BusinessBusiness RecoveryOn the money with Gavin Hinks

On the money with Gavin Hinks

Rescuing companies, or liquidating them, is booming, so you’d think the business recovery and insolvency partners out there would be happy. But not so

gavin hinks, editor accountancy age

Ironically, the word is that, among the mid-tier at least, there is a fair
amount of discontent because the ‘busrec’ guys aren’t seeing their fair share
from all the extra work they’re bringing in.

The current climate is made for them. Statistics out last week show
liquidations for Q1 are up 56% on the same period last year, while
receiverships, administrations and company voluntary arrangement have leapt
43.6% (both seasonally adjusted figures). All told that’s around 6,700 companies
that have hit the skids in the first three months of this year.

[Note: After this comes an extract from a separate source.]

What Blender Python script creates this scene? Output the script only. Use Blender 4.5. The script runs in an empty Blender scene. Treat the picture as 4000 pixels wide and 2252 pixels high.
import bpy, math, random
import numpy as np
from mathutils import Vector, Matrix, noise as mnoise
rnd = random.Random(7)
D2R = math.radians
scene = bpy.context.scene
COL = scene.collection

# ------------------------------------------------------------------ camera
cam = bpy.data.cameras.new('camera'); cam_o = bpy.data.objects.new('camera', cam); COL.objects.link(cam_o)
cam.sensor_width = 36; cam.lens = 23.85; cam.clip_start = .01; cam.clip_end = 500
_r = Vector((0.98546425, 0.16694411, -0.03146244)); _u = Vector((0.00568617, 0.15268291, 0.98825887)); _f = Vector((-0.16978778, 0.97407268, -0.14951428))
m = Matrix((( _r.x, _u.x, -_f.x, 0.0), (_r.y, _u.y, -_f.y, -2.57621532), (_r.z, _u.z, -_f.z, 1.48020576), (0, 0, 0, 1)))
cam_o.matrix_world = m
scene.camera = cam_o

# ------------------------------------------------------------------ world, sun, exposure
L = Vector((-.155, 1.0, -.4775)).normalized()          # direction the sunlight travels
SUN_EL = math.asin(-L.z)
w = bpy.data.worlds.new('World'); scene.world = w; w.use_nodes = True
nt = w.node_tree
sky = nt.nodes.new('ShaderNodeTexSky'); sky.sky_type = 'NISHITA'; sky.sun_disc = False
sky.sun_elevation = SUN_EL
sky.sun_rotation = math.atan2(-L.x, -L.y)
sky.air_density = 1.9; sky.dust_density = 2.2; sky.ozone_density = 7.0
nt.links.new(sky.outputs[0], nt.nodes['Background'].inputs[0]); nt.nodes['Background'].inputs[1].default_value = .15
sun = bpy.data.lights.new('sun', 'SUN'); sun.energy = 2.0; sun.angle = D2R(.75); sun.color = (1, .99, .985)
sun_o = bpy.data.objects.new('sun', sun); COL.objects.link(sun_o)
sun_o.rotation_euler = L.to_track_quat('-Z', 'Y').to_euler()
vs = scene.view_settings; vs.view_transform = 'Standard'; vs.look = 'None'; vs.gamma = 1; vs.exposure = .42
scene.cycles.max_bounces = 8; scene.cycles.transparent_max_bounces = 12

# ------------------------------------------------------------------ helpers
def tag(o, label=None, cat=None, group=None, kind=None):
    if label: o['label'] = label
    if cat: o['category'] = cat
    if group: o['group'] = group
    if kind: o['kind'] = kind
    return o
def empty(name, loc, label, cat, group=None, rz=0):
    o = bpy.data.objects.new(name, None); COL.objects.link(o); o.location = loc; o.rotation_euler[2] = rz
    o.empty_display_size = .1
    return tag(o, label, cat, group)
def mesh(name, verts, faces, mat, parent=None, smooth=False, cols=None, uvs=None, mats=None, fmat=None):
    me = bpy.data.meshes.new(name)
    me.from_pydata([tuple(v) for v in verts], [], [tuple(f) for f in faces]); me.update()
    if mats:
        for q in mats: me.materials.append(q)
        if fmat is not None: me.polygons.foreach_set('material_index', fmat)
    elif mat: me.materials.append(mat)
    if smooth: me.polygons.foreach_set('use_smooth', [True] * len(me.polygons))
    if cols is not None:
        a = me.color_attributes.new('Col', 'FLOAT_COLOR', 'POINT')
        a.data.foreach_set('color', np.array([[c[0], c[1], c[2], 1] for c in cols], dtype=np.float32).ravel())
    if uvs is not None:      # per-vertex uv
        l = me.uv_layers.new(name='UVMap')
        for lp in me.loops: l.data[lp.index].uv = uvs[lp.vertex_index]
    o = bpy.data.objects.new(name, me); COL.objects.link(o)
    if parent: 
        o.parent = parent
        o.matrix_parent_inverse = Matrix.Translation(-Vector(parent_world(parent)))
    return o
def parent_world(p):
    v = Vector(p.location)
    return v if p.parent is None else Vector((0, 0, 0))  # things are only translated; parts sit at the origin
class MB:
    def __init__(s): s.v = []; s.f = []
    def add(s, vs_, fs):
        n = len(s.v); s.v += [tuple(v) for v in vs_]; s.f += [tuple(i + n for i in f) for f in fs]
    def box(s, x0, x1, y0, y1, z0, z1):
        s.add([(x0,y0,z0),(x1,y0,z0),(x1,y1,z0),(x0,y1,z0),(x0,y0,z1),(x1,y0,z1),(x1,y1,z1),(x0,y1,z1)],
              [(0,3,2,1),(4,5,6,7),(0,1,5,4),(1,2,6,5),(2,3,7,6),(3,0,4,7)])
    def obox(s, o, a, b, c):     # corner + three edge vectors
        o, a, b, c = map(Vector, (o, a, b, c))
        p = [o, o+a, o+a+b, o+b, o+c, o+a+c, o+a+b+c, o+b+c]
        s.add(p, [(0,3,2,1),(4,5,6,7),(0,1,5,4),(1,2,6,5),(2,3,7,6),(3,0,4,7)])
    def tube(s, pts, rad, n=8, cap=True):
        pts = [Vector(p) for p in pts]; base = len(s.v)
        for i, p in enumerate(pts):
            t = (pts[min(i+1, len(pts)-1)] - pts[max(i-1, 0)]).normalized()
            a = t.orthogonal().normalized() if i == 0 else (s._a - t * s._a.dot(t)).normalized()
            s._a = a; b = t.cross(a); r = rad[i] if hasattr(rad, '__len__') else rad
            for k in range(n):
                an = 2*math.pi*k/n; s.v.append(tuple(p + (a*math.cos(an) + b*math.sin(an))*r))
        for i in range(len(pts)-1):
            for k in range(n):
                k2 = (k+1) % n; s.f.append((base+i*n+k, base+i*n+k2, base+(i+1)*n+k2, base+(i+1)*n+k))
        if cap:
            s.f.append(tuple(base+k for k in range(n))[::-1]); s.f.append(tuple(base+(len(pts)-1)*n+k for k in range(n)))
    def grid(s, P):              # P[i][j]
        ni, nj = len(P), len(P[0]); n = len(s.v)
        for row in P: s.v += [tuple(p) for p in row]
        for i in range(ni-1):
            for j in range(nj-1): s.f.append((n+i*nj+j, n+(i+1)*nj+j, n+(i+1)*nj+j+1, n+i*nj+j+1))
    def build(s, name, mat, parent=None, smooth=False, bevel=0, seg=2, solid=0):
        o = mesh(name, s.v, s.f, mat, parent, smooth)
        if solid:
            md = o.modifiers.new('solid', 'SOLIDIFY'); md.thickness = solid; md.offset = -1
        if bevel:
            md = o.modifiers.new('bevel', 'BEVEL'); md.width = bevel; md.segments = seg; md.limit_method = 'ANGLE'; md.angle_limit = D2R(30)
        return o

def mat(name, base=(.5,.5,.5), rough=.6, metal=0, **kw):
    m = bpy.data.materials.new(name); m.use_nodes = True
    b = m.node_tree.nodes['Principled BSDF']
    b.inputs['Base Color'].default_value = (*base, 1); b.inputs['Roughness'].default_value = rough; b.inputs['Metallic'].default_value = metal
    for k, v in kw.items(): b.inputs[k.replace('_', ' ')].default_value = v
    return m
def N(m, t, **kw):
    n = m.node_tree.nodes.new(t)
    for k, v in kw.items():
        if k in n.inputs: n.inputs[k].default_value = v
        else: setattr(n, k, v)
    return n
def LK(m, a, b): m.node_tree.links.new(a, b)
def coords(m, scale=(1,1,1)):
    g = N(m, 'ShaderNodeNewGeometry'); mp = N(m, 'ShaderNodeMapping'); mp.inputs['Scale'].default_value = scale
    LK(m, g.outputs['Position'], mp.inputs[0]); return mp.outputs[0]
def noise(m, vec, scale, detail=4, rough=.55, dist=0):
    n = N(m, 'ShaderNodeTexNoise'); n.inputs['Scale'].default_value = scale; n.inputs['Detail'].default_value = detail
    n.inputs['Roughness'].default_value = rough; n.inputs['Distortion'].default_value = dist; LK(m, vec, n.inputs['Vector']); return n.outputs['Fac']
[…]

No wonder business recovery partners are coining it in. Trouble is, most of
them are locked in profit sharing structures that fail to take account of recent
increases in business ­ the benefits of the downturn are being shared with the
partners in services faring less well.

That’s irritating a lot of business recovery people who may be seeing this as
a once-in-a-career opportunity to make their pot of gold. They’re even hobbled
by most firms’ profit share structure which will only enable reviews every two
or three years.

Managing partners often retain funds to be allocated on a discretionary
basis, but these are hardly likely to compensate for the large sums recovery
people feel they are forfeiting.

Senior people suspect a couple of things might happen. Good business recovery
partners will begin to tout themselves around to find a better deal. The other
option is to get really aggressive with the managing partner in the hope he or
she can find a way to improve their rewards.

Either way there’s an problem to be resolved.